2012-03-05 10:07:53 | マスメディア
 スティーブン・スピルバーグの映画「ジュラシックパーク」には、襲いかかるティラノサウルスに対し、危険を顧みず子供たちを助けようとするグラント博士らと共にもうひとりの個性的な人物が登場します。恐怖に怯え、子供たちを置いてひとりで逃げるジェナーロです。ジェナーロは利己的で恥知らずな人物として描かれ、ヒーローと違いが際立ちます。映画ではクライトンの原作と異なり、ジェナーロはテラノサウルスの栄養となります。これはスピルバークの子供たちへのメッセージなのでしょう。

 童話や漫画でもジェナーロのような卑怯な人物はしばしば登場します。我々は子供の頃からこのような話によって利己的な行動がいかに格好悪く卑怯なものであるかを繰り返し教え込まれました。これは共同体を維持するために必要なモラルです。しかし私が受けた戦後教育ではこのようなことを教えられた記憶はありません。

 次は現実の話で、3月2日の朝日新聞天声人語に載ったものです。
「青森の雪を自衛隊が沖縄に運び、子供に楽しんでもらう恒例行事が中止された。原発事故を逃れ、本土から越してきた住民の抗議ゆえだ。南の果てまで行かせた不安感はいかほどかと思うが、放射線は検出されなかった」

 原発にとどまり、危険を冒して危機回避作業に従事した人々は「フクシマ50」と呼ばれました。彼らをヒーローとするならば、職務を果たすため地域にとどまる大多数の人々を尻目に南の果てまで逃亡する人々はジェナーロを思わせます。また、懸命の作業に追われる第一原発から鮮やかな逃亡に成功した原子力安全・保安院の方々もジェナーロ氏のお仲間に入っていただきましょう。

 事故の際、素早く現場に駆けつけ助言などをすることが保安院の仕事だと思っていたので、素早く退避するものとは不覚にも存じ上げませんでした。まあ現場に留まっても役に立たず、ただ足手まといになるだけだ、という殊勝な自覚があったのかもしれません。

 それにしても本土から逃げてきた住民は原発から遠く離れた青森から持ってくるわずかな雪が健康に影響を与えるというのでしょうか。

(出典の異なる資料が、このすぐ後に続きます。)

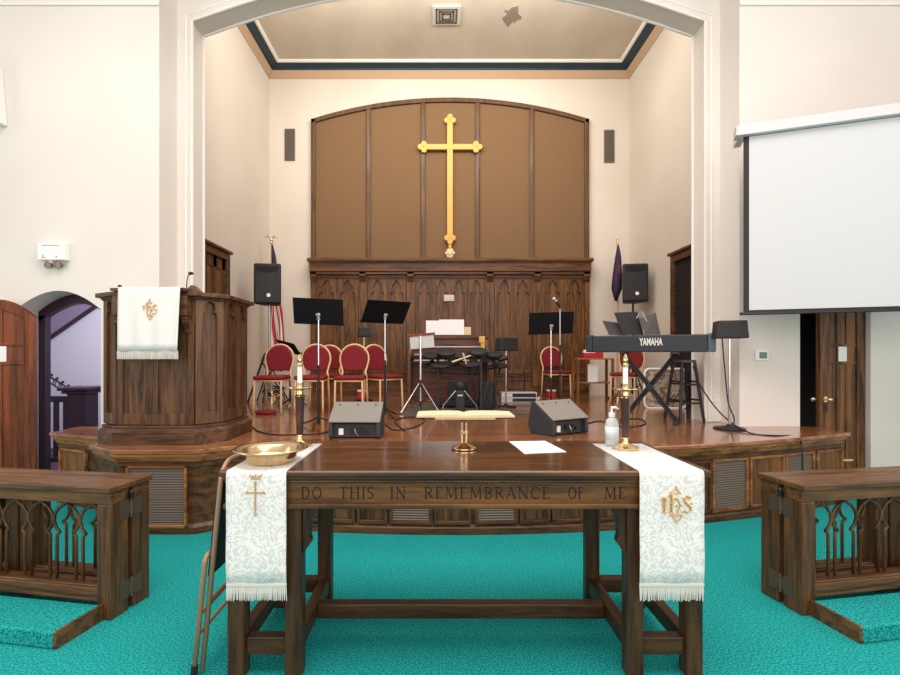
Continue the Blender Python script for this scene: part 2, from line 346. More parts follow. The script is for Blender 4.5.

だとすれば青森や岩手、原発のある福島に留まっている人々をどう考えているのでしょう。天声人語は「南の果てまで行かせた不安感はいかほどかと思うが」と述べ、奇妙なことに根拠のない不安感に同情しています。

 続いて、天声人語はがれき処理に触れています。
「案の定、がれきの処理も進まない。(中略)いち早く受入れを表明した静岡県島田市は、岩手県から運んだがれきを試験焼却した。放射線レベルに変化はなかったが、それでも反対の声は収まらない。市長は粘り強く説得するしかない」

 これら文からは反対に対する批判的な気持ちが感じられますが、しかしそれはたしなめる程度の表現でしかありません。「市長は粘り強く説得するしかない」と書いていますが、本気で説得できると思っているのでしょうか。たとえ100年かかってもこんな人たちを説得できるとは思えません。その間、無意味な時間が過ぎるだけでしょう。

 市としては一部の反対を押し切って実行するか、受入れを拒否するしかありませんが、朝日は非難を恐れるためか、どちらとも言えず、粘り強く説得するなどという実効性のないきれい事で誤魔化しているように見えます。これなら何も言わないのと同じです。

 沖縄へ逃亡した人々など、妄想によるものとしか理解できません。根拠のない不安は妄想であるとして明確に否定しない態度は彼らに加担することになります。とても対話や説得が可能な相手とは思えません。神学論争の相手にはなるとしても。

 それにしても自らの安全・安心のために他を尻目に沖縄まで逃げてきた人たちが沖縄の子供の雪遊びに堂々と口出しし、強硬に中止させる神経には驚きます。恥ずかしいという気持ちなどまったくお持ち合わせではないのでしょうか。少しは引け目を感じて静かにしていただきたいと願うばかりです。どんな権利をも声高に主張することは戦後教育の大きな成果なのでしょうか。